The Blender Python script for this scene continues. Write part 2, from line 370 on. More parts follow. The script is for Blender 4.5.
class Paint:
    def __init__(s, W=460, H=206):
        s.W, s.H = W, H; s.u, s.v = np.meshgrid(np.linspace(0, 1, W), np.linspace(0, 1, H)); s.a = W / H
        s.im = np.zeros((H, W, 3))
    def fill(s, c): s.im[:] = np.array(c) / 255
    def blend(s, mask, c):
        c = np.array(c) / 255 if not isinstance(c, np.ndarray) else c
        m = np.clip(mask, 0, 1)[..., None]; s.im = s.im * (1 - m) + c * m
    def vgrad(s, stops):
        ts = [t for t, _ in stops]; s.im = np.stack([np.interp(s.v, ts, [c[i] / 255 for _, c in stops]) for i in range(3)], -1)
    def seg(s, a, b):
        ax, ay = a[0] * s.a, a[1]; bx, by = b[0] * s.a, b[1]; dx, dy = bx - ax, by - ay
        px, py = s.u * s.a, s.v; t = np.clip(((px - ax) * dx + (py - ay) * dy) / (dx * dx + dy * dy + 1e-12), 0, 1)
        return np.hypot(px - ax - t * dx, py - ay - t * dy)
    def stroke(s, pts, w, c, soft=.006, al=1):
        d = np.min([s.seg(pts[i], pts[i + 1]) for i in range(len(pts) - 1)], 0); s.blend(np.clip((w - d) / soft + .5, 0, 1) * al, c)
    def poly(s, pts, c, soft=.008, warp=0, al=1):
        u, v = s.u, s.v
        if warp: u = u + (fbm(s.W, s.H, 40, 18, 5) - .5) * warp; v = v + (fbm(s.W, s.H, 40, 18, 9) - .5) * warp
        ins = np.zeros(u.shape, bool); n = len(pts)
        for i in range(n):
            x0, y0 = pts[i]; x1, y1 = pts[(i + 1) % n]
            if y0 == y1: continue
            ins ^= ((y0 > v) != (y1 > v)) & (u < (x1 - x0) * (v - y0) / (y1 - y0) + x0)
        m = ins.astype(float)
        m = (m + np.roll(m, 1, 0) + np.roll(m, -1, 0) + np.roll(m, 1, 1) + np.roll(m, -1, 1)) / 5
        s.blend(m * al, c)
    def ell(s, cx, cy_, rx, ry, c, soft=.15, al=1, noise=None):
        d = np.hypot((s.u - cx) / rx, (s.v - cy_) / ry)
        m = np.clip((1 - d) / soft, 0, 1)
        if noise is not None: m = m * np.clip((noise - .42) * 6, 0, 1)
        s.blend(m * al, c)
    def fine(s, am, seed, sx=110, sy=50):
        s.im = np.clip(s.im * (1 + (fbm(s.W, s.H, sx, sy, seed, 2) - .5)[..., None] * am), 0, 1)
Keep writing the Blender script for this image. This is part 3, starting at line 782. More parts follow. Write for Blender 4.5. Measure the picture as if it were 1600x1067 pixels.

• _THE REQUEST_: Reply with the number of lines in the preceding entries that contain "this", and no other words.

• _EXPECTED OUTPUT_: 2